Проблема заключается в другом. Я не хочу углубляться в теневую сделку, которую Германия заключила с Европейским сообществом о признании Хорватии и Словении как независимых государств. Она мало обсуждалась и мало была замечена в свое время, но она имела ужасающие последствия. Я хочу сосредоточиться на внутреннем дис-балансе в Германии, который был порожден ее объединением, поскольку это был дисбаланс, превративший подъем в спад. Германское правительство серьезно недооценивало цену, которую придется заплатить за обьединение, и тем более не желало платить полную цену путем более высокого налогообложения или сокращения государственных расходов. Это создало напряженность между Bundesbank и правительством на двух уровнях: первый заключался в том, что государство действовало в направлении, противоположном прямым рекомендациям Bundesbank; вторым была чрезвычайно свободная фискальная политика, то есть огромный дефицит бюджета, который требовал очень жесткой кредитно-денежной политики для восстановления кредитно-денежного равновесия. Приток покупательной способности путем обмена восточногерманской валюты по номиналу создал инфляционный бум, а дефицит бюджета только подлил масла в огонь. Bundesbank по закону нес ответственность за поддержание курса немецкой марки, и он действовал очень быстро. Он поднял ставки в соглашениях по продаже с обратной покупкой (геро) до 9,70%. Но эта политика нанесла большой ущерб другим странам-членам европейской кредитно-денежной системы. Иными словами, кредитно-денежная политика, которая была разработана для того, чтобы восстановить равновесие внутри страны, создала дисбаланс в европейской кредитно-денежной системе. Потребовалось некоторое время для создания этого дисбаланса, но через некоторое время жесткая кредитно-денежная политика, введенная Bundesbank, толкнула всю Европу в глубочайшую со времен второй мировой войны депрессию. У Bundesbank две роли. Он является охранником стабильной валюты у себя дома и «якорем» европейской кредитно-денежной системы. Он действовал как передаточный механизм для превращения внутреннего дисбаланса германской экономики в силу дезинтеграции Европейской кредитно-денежной системы.

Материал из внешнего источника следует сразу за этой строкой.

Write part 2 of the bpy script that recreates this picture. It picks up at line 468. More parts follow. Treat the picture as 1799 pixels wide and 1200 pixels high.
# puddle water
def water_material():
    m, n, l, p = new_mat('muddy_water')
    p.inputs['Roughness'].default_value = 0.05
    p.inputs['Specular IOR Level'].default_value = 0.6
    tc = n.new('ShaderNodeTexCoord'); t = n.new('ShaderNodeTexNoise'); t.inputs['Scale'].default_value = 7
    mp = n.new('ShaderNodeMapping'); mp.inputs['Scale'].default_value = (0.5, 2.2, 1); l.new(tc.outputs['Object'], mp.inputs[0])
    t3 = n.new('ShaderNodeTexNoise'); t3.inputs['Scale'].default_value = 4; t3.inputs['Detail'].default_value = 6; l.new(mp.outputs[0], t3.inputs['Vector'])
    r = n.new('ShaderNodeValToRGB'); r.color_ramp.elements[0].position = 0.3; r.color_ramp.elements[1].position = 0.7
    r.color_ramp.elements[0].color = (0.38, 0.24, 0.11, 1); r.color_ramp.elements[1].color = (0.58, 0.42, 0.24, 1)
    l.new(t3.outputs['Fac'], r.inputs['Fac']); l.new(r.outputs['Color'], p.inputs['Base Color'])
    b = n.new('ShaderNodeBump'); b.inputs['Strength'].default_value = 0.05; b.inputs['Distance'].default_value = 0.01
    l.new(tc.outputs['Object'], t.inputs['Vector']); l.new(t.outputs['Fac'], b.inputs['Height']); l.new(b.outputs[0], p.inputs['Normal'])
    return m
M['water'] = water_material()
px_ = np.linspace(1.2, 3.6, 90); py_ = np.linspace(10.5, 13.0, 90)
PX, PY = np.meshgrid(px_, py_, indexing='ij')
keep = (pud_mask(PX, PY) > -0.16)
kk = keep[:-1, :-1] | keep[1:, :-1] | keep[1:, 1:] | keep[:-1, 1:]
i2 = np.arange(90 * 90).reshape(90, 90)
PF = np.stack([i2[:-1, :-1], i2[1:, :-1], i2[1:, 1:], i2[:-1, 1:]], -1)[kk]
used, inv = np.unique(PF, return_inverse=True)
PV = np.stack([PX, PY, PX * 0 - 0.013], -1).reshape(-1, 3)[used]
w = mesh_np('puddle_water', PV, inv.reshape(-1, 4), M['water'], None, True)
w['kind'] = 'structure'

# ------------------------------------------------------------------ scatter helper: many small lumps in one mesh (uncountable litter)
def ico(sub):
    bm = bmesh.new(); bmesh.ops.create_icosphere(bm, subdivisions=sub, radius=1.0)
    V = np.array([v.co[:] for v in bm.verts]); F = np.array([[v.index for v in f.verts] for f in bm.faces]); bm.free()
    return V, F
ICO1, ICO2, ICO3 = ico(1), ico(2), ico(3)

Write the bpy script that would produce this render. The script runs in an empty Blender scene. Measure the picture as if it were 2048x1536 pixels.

Существует также третий, более глубокий уровень конфликта между Bundesbank и германским правительством. Канцлер Коль, для того чтобы получить поддержку Франции при объединении Германии, присоединился к Маастрихтскому соглашению. Это соглашение представляло собой значительную угрозу институциональному доминированию и, более того, выживанию в качестве организации Bundesbank как арбитра европейской кредитно-денежной политики. В европейской кредитно-денежной системе немецкая марка служила в качестве якоря, однако, по условиям Маастрихтского соглашения, роль Bundesbank должен был взять на себя Европейский центральный банк, в котором Bundesbank лишь имел бы право одного голоса из двенадцати. Следует признать, что Европейский центральный банк был основан на германской модели; но различие между моделью и настоящей ответственностью огромно. Bundesbank никогда открыто не выступал против этого организационного изменения, и остается неясным, в какой степени его действия были направлены на предотвращение этого изменения. Я могу сказать, что как участник рыночного процесса я действовал исходя из гипотезы, что именно в этом состояли скрытые намерения Bundesbank. Я не могу доказать, что моя гипотеза была верной; я могу лишь утверждать, что она сработала.
Например, я слышал, как Гельмут Шлезинджер, президент Bundesbank, предупредил, что рынки ошибаются, если думают, что экю будет фиксированным набором валют. Я спросил его, что он думает об экю как об общеевропейской валюте. Он сказал, что она нравилась бы ему больше, если бы называлась маркой. Я действовал в соответствии с этим. Вскоре после этого лира была вытеснена из европейского механизма обменных курсов.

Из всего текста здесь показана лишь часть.